By placing a trait plugin anywhere within the plugin locations you define for your project will immediately make it accessible.

ScanProcess

By default fracture comes with one built-in scan plugin which handles file scanning, so that is a good example when wanting to write your own - if you have need to do so.

This plugin type defines how to find data. If your data is files on a disk such as those in the example above then your scan plugin may do little more than cycle directories and yield file paths.

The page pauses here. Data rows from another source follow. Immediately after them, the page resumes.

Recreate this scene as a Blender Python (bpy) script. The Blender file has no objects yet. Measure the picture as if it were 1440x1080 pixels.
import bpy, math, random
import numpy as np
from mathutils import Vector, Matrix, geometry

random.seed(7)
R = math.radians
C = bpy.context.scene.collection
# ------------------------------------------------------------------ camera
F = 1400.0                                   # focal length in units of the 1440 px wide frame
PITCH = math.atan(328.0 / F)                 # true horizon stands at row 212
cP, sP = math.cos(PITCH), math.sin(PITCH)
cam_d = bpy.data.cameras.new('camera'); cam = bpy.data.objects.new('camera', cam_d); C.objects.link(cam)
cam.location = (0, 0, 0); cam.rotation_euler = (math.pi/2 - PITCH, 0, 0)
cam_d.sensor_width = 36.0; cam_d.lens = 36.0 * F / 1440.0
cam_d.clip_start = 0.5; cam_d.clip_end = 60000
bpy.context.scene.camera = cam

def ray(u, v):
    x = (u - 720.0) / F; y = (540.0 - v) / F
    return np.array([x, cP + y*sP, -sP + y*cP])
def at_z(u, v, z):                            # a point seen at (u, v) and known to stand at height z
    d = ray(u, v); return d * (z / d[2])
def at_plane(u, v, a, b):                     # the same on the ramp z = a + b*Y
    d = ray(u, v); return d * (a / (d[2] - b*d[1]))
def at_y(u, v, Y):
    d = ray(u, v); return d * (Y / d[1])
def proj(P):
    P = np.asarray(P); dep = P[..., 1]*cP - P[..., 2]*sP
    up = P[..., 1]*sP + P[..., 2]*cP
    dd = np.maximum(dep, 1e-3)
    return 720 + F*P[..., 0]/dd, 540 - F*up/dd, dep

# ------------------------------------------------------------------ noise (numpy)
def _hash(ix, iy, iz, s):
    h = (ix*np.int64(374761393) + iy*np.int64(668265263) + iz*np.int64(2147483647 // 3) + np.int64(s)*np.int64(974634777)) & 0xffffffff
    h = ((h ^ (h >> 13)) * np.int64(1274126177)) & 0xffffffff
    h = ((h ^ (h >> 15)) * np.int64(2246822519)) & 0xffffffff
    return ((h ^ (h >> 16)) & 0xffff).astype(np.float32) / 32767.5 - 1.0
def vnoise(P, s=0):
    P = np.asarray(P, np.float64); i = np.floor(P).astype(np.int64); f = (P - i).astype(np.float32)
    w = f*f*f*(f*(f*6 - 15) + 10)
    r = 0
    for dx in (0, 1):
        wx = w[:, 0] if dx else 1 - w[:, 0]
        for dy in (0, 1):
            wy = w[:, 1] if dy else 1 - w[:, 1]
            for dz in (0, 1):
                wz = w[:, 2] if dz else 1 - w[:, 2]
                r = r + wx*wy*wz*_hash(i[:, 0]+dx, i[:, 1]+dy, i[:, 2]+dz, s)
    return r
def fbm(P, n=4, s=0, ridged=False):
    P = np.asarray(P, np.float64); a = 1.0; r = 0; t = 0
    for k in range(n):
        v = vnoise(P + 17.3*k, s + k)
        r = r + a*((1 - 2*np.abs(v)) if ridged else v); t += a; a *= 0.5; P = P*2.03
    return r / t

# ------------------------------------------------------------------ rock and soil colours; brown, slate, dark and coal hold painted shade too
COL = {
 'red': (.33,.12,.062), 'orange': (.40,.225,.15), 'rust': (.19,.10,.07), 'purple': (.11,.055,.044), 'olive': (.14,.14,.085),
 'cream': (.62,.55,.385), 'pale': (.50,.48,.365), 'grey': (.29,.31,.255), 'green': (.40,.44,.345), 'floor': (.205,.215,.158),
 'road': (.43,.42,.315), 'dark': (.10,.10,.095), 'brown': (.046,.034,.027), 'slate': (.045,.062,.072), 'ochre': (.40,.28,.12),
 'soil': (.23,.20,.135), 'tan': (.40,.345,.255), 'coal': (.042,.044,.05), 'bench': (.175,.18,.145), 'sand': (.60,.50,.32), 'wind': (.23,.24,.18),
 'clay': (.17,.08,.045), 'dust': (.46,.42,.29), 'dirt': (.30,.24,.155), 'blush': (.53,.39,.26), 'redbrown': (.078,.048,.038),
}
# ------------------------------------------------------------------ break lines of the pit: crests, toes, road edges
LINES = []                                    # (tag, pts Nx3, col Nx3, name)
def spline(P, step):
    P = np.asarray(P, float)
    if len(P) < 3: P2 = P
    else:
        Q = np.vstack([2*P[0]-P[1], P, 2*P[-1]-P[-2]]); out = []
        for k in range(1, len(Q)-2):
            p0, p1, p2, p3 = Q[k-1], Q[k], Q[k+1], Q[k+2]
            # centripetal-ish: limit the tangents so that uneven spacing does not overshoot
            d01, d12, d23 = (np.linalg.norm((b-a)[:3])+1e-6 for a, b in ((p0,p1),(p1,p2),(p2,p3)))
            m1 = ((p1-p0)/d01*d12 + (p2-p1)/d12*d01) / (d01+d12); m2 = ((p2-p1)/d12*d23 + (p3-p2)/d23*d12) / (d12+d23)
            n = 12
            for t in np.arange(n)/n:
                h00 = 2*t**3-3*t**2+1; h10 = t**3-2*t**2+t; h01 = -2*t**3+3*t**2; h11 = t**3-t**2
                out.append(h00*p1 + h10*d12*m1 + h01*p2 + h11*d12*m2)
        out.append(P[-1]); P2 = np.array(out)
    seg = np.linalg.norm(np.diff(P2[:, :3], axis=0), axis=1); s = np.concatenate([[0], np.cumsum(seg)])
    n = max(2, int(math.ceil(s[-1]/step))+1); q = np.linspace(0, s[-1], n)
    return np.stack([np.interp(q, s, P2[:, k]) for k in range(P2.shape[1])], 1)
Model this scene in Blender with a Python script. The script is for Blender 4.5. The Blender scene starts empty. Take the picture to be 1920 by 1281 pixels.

Alternatively if you're caching data from a REST API you might be utilising requests within the scan process and feeding back URL's.

Origin

This library is a variation on the tools demonstrated during GDC2018 (A Practical Approach to Developing Forward-Facing Rigs, Tools and Pipelines), which can be explored in more detail here: https://www.gdcvault.com/play/1025427/A-Practical-Approach-to-Developing

Slide 55 onward explores this concept. It is also explored in detail on this webpage: https://www.twisted.space/blog/insight-localised-asset-management

Collaboration

I am always open to collaboration, so if you spot bugs lets me know, or if you would like to contribute or get involved just shout!

Compatibility

Launchpad has been tested under Python 2.7 and Python 3.7 on Windows and Ubuntu.